Lo primero que surge aclarar frente al título de este filme que evoca la tragedia Shakesperiana “Macbeth” (1620) es que la película de William Oldroyd no deviene como referencia de esa obra magistral sino que surge de la adaptación la una novela del escritor ruso Nikolai Leskov (1865) un hombre de letras contemporáneo a Tolstoi y Dostoievski entre otros. Por otra parte está inevitablemente conectada con la transposición que hizo de este mismo texto el director polaco Andrzej Wajda (1961) bajo el nombre de Lady Macbeth en Siberia instalando este relato en su misma época y protagonizado por Olivera Markovic en el rol de Katerina, la poderosa fémina que empuja la trama hacia la tragedia mientras, entre líneas, Wajda despliega una crítica frente a una sociedad que funciona como una máquina de represión.
Si el cine ha comprobado algo es que en ciertos relatos femeninos no hay nada más peligroso que alimentar la bestia que nace de una mujer sexualmente reprimida. Pareciera que esta idea funciona como una metáfora del poder que tiene la fuerza de la líbido, esa pulsión que mueve cielo y tierra cuando sale de las entrañas de un personaje en estado de “cautiverio”.
La historia presenta la vida de una joven comprada como mercancía y obligada a casarse con un hombre mucho mayor que ella en un pueblo de Inglaterra allá por el 1800. Su marido la tiene más como un objeto adquirido que como una mujer a su lado a la cual ni siquiera accede carnalmente. Cuando él mismo se ausenta por un viaje hacia otras tierras la joven queda sin la custodia opresiva de su marido y su suegro que la controla en sus “deberes maritales”. Así es que traba una relación de amantes con un empleado que será la piedra fundamental para que Lady Macbeth nazca desde sus entrañas y arrase con todo lo que se oponga a su deseo.
El filme presenta elementos muy atractivos como película de época, en vez de estar cargado de diálogos y detalles del decorado que la quieran mostrar como una obra preciosista la narración se centra mucho más en el uso de la imagen que ostenta en silencio el poder del narrador usando con austeridad los planos fijos antes que los móviles. Expone sus ideas con encuadres contundentes, un montaje sintético que condensa todo el tiempo lo que vive dentro y fuera del cuadro. Para cerrar la claridad del uso de las herramientas clásicas vemos a sus personajes siempre en acción y exhibiéndose con pocos diálogos, los justos y necesarios para llevar el drama en la dirección que el personaje femenino la empuja.
Lady Macbeth enarbola este título por presentar a una mujer que -como otras tantas figuras femeninas de la literatura– ha atacado las reglas del mundo que la rodea.
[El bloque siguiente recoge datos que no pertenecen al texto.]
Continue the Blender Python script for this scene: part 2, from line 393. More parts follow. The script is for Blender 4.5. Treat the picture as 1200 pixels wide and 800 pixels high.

Pero sus procedimientos no son solamente los de la rebeldía que aparece por la fuerza de la liberación sexual, los deseos de consolidar una identidad y la necesidad de romper con la opresión, hacen falta unos condimentos más para poder tirar abajo todas las murallas que esta mujer derriba y las vidas que esa épica de la locura lleva en su camino.
Para ser una mujer Machbethiana hay que tener deseos radicales de manejar el poder, capacidad de ejecutar sin piedad lo más inconcebible, ambicionar sin límites y vivir según las leyes de la ceguera pasional, que no está solo puesta en la pasión del encuentro amoroso sino en la pasión como padecimiento insoportable, fuerza que lleva a una persona a cometer lo más inmoral con tal de salvarse de su trampa emocional.
Es interesantísimo ver un relato que inspira empatía con su protagonista con quien seguimos el derrotero de “querer ser libres”, transformado luego en “a cualquier precio” donde el precio está puesto en la vida de los otros y los límites que la existencia de otros impone frente a la libertad absoluta que Lady M desea y busca imperiosamente, que siente de vida o muerte. Por eso y de manera arbitraria aun cuando la vemos esgrimir una crueldad de hielo pareciera que hasta podemos desear que triunfe y logre su liberación imposible y absoluta, definitivamente una fantasía de libertad aniquilante. Para ello solo le viene a la mano una amiga fiel y devastadora: la locura.
El relato respira una tensión constante, el derrotero hacia la catástrofe y la inmoralidad permanente ponen a la luz un clima Hitchcockiano de oprobio y transgresión donde el espectador es testigo de lo más malicioso y perverso, mientras el narrador juega a hacernos cómplices de lo prohibido de manera tan inteligente en su puesta y su discurso visual que nos quedamos allí dentro viendo lo que no debemos ver, sabiendo lo que nadie sabe y sin escapatoria posible.